__Description of the task__. What lies from the line containing "Keep writing the" through the line containing "struct(gnd)"? Print exactly those lines, with both ends, and no others.

____ Working data

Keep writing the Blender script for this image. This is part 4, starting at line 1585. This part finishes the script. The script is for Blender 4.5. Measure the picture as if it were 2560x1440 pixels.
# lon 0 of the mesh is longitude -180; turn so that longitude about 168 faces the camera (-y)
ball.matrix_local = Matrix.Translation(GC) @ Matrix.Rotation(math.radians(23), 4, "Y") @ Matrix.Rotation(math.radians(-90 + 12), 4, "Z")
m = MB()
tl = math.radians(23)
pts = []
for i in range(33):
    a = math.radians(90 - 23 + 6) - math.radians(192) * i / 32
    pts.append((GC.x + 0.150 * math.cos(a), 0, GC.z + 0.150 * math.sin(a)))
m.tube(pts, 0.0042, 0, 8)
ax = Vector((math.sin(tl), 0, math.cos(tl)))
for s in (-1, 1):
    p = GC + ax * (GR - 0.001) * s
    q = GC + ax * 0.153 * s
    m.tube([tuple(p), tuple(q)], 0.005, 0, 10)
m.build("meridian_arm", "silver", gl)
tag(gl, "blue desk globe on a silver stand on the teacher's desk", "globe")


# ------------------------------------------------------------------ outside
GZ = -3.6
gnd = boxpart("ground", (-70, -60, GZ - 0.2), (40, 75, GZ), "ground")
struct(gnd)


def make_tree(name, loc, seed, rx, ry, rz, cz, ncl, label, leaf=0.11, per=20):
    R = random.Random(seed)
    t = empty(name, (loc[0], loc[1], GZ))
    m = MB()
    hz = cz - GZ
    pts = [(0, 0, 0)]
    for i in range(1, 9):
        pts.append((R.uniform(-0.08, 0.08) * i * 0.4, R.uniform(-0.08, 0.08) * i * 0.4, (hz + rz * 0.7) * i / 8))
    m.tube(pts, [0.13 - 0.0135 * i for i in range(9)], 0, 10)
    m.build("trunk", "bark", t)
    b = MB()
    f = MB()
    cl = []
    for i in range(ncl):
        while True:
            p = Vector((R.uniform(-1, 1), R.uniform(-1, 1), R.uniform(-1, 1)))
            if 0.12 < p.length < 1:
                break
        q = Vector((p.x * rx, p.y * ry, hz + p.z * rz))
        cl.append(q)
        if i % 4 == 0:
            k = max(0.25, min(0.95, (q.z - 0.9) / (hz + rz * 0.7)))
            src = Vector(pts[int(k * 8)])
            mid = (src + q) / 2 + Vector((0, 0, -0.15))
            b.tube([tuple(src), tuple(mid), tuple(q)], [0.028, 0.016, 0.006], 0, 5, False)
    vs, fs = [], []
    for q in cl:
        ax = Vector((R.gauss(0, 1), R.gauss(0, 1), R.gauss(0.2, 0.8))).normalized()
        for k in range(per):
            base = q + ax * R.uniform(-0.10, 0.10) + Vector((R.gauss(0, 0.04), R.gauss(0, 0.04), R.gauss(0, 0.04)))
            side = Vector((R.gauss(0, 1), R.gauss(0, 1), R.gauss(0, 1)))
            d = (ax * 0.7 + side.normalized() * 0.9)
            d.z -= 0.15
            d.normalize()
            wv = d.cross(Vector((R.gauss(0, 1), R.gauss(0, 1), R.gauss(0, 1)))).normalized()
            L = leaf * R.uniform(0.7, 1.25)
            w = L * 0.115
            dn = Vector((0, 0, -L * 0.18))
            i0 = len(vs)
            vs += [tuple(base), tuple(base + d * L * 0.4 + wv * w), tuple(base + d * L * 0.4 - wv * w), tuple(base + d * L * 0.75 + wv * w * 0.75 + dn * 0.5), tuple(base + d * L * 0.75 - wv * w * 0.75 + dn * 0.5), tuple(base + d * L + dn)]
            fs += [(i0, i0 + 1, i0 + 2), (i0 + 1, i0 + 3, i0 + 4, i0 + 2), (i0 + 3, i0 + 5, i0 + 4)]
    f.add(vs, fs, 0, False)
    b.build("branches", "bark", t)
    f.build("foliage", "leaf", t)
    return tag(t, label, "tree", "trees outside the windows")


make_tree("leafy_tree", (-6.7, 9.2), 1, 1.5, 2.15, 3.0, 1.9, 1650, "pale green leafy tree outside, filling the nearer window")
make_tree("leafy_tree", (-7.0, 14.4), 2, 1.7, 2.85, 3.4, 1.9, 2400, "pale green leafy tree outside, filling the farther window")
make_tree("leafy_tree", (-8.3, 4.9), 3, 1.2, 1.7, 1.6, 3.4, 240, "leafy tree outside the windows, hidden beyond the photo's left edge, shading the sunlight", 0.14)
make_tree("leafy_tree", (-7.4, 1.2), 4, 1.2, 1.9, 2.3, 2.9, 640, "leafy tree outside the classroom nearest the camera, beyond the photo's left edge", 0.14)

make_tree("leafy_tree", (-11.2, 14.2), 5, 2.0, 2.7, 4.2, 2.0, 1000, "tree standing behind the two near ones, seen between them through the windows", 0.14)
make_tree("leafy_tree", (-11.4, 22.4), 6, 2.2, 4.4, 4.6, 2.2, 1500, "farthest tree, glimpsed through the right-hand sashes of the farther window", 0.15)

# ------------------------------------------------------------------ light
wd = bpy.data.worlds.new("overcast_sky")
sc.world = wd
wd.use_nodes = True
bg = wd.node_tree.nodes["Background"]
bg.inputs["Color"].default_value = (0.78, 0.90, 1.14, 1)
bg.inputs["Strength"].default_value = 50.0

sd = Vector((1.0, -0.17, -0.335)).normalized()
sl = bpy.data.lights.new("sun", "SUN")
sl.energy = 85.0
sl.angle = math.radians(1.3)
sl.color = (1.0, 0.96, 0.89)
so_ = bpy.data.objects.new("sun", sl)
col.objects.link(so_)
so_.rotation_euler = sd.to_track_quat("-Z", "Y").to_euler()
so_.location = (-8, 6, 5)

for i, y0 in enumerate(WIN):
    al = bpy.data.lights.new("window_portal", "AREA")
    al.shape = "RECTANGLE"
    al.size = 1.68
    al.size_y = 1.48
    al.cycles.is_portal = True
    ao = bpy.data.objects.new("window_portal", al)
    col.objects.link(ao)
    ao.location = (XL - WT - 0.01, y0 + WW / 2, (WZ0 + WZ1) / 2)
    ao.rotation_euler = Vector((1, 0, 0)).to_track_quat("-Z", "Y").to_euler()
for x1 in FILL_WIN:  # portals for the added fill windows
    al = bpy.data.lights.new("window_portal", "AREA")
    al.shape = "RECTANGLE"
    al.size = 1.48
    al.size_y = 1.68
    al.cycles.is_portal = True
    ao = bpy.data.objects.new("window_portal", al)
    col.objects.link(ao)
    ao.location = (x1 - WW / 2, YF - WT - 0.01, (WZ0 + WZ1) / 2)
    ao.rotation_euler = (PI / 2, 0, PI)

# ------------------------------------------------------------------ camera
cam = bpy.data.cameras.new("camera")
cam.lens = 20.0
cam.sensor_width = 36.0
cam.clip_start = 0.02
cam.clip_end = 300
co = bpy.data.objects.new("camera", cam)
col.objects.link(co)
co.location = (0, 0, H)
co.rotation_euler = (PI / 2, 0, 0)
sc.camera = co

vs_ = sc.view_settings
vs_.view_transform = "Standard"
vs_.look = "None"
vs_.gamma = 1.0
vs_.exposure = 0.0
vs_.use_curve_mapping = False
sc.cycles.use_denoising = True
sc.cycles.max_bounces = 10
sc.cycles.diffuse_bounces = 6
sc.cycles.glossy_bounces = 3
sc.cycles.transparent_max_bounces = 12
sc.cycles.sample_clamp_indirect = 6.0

________
____ Working data

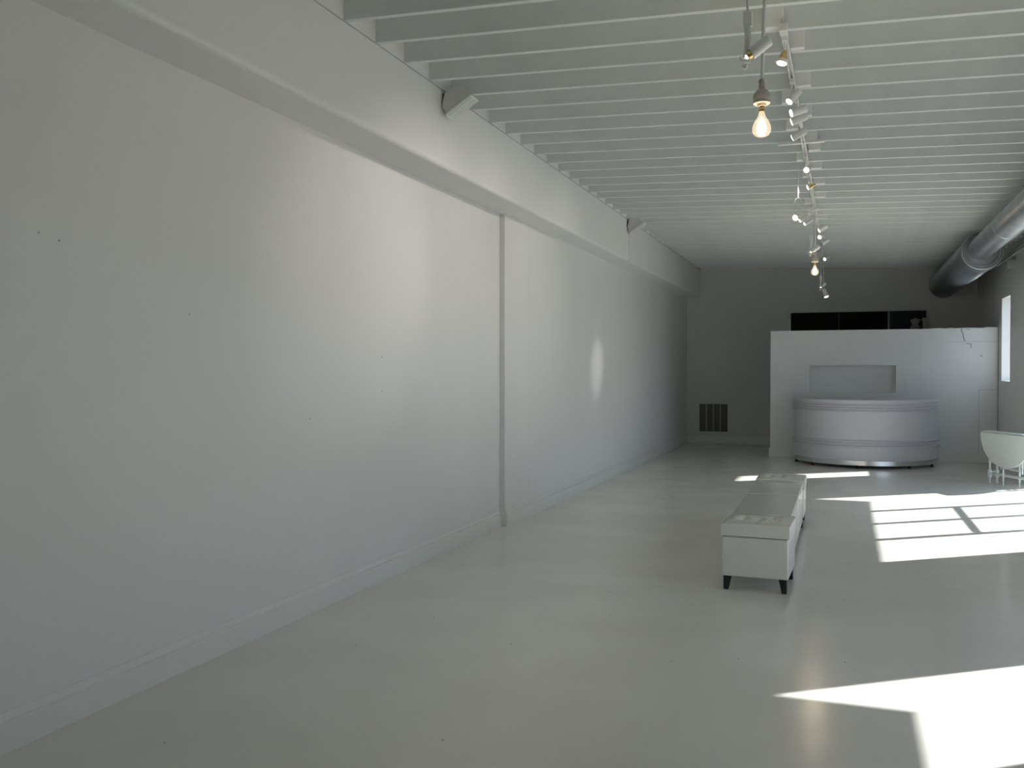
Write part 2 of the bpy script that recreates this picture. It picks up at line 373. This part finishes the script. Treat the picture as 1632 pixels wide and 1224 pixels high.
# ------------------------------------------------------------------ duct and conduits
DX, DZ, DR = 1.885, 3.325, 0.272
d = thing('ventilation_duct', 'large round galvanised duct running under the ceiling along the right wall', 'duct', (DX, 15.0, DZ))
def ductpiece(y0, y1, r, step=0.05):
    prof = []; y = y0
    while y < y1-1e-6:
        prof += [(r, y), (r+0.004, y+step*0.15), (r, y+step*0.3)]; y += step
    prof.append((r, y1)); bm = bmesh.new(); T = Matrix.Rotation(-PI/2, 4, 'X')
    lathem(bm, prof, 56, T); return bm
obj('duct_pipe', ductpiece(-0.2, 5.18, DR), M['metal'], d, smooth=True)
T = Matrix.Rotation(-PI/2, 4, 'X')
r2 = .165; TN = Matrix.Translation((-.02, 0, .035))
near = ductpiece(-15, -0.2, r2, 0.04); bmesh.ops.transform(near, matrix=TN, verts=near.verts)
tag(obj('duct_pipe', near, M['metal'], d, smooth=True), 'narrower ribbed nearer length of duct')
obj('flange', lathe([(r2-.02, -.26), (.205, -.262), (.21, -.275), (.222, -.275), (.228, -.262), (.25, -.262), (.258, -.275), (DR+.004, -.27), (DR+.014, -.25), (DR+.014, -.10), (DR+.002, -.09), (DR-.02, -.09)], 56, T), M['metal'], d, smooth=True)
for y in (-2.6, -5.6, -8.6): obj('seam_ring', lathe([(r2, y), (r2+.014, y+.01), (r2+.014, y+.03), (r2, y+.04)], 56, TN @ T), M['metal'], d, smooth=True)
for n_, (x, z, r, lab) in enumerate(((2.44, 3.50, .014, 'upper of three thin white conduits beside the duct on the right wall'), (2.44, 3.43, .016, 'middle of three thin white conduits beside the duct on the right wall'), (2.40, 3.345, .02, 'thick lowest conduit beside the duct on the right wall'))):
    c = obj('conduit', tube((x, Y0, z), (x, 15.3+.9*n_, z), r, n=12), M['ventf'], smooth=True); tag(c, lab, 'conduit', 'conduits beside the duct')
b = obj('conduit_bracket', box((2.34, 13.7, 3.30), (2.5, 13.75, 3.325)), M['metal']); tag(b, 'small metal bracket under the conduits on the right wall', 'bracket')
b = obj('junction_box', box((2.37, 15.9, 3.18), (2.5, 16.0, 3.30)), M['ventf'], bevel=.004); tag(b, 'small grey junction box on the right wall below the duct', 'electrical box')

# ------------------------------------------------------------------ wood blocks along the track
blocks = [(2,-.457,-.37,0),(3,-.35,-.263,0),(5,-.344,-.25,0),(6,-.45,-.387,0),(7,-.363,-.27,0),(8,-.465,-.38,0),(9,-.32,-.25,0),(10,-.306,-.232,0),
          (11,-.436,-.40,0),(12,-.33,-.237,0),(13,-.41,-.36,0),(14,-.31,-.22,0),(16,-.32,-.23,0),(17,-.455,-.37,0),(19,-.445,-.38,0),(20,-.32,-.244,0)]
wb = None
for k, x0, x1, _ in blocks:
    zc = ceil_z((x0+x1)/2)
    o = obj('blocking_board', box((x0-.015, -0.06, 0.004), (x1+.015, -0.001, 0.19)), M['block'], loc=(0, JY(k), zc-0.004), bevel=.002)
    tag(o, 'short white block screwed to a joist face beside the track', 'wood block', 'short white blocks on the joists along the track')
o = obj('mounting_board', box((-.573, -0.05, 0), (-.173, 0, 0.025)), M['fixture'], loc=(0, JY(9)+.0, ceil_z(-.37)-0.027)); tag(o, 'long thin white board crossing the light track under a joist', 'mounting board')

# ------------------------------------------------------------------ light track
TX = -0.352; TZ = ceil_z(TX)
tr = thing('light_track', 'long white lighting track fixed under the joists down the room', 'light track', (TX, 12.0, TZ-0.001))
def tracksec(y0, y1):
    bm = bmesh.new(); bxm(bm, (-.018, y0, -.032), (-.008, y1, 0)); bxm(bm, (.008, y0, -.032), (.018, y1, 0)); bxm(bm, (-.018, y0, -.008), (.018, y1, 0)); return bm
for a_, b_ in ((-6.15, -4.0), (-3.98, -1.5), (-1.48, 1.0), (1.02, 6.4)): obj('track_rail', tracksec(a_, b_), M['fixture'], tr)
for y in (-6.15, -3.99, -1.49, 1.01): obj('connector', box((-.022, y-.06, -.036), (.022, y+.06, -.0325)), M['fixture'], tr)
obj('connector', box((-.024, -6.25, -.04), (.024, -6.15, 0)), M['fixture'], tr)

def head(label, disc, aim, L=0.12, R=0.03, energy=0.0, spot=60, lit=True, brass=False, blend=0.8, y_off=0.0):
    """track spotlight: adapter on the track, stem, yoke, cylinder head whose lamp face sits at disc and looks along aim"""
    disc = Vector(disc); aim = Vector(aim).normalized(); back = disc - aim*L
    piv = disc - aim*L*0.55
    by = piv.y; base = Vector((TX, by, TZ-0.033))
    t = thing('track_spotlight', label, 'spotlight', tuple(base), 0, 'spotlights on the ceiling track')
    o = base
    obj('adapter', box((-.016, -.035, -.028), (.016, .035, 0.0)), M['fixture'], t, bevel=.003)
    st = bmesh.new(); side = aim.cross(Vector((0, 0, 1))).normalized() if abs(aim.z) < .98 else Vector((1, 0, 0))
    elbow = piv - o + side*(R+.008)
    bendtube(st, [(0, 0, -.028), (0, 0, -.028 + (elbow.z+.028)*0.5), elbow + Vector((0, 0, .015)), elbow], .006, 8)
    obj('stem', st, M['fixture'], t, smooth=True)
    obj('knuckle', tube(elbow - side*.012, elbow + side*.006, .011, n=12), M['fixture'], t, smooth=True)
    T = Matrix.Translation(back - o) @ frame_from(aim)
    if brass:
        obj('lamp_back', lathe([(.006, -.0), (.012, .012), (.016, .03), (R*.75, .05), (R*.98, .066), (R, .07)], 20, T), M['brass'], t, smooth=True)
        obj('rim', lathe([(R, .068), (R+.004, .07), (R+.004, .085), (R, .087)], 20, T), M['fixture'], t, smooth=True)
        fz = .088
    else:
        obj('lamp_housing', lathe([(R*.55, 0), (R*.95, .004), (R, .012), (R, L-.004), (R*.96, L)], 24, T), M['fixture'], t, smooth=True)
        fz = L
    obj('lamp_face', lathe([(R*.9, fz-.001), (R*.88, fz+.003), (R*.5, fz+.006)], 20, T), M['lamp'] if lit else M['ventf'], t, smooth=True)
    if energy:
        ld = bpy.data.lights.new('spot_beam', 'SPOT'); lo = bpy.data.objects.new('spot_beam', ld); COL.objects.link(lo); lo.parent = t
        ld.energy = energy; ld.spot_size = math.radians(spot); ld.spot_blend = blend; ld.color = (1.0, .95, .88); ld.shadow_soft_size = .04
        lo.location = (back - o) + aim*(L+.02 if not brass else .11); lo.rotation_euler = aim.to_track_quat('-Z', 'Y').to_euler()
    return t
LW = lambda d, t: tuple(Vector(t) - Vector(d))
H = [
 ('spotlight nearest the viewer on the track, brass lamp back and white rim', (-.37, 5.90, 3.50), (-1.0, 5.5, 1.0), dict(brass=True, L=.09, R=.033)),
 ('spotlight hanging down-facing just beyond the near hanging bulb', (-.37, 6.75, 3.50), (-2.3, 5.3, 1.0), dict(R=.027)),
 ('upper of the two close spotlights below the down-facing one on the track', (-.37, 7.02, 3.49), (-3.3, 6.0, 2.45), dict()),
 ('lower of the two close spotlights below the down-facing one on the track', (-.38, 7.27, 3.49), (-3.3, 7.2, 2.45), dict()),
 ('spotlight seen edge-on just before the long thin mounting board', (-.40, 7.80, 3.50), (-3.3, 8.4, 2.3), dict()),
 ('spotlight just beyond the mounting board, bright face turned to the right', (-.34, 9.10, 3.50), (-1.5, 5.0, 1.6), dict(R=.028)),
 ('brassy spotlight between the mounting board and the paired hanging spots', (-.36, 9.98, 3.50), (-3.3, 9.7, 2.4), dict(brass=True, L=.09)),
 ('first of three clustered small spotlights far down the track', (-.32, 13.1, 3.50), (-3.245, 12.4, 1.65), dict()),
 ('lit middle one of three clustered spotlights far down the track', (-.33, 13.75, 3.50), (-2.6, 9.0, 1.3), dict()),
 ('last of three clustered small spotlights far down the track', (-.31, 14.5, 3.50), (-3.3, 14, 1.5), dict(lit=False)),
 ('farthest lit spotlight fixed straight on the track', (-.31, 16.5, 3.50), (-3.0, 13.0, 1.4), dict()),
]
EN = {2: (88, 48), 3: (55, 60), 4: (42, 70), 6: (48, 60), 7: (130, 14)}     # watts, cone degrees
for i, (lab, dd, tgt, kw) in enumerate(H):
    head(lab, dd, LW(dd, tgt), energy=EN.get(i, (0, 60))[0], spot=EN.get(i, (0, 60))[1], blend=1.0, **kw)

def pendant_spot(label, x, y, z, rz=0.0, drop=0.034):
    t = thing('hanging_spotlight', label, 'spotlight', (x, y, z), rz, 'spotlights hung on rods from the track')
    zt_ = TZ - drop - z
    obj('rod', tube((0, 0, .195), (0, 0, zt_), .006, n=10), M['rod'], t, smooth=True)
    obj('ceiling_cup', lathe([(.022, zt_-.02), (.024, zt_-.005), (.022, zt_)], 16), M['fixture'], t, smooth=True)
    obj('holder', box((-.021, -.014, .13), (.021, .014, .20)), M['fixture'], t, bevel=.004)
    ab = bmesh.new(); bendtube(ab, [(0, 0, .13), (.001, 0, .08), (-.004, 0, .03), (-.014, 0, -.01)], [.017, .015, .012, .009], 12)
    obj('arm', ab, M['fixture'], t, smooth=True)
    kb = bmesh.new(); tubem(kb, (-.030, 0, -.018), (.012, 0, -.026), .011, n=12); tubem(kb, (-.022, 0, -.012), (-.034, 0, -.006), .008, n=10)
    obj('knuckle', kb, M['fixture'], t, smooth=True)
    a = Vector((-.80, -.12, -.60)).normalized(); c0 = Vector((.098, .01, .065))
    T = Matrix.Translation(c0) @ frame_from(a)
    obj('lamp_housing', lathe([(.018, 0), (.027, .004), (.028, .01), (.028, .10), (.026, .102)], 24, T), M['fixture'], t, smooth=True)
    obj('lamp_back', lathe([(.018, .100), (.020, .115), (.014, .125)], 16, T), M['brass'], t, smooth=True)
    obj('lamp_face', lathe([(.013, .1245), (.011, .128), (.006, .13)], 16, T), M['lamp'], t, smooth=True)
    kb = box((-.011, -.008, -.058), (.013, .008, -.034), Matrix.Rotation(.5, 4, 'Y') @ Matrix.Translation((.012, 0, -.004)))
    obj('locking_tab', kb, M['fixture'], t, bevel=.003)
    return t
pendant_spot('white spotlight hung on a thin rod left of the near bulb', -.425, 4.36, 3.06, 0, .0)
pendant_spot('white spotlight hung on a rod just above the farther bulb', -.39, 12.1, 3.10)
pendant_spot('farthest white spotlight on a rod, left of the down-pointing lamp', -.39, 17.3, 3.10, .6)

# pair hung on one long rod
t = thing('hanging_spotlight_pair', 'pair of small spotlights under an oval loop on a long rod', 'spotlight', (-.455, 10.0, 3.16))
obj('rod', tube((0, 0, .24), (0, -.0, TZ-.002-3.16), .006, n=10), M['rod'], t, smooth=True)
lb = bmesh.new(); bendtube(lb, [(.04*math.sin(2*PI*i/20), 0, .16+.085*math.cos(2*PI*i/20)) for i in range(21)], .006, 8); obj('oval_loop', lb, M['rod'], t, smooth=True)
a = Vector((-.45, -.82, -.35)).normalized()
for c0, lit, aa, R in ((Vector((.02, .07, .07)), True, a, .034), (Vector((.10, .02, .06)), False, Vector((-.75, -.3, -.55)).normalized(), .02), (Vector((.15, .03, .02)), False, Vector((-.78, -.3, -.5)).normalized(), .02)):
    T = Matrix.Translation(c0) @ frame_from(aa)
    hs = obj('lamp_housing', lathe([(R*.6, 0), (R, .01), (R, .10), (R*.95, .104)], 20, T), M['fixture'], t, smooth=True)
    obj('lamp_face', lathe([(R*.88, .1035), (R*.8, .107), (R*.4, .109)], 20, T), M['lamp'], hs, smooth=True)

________

__Exercise solution__.
Keep writing the Blender script for this image. This is part 4, starting at line 1585. This part finishes the script. The script is for Blender 4.5. Measure the picture as if it were 2560x1440 pixels.
# lon 0 of the mesh is longitude -180; turn so that longitude about 168 faces the camera (-y)
ball.matrix_local = Matrix.Translation(GC) @ Matrix.Rotation(math.radians(23), 4, "Y") @ Matrix.Rotation(math.radians(-90 + 12), 4, "Z")
m = MB()
tl = math.radians(23)
pts = []
for i in range(33):
    a = math.radians(90 - 23 + 6) - math.radians(192) * i / 32
    pts.append((GC.x + 0.150 * math.cos(a), 0, GC.z + 0.150 * math.sin(a)))
m.tube(pts, 0.0042, 0, 8)
ax = Vector((math.sin(tl), 0, math.cos(tl)))
for s in (-1, 1):
    p = GC + ax * (GR - 0.001) * s
    q = GC + ax * 0.153 * s
    m.tube([tuple(p), tuple(q)], 0.005, 0, 10)
m.build("meridian_arm", "silver", gl)
tag(gl, "blue desk globe on a silver stand on the teacher's desk", "globe")


# ------------------------------------------------------------------ outside
GZ = -3.6
gnd = boxpart("ground", (-70, -60, GZ - 0.2), (40, 75, GZ), "ground")
struct(gnd)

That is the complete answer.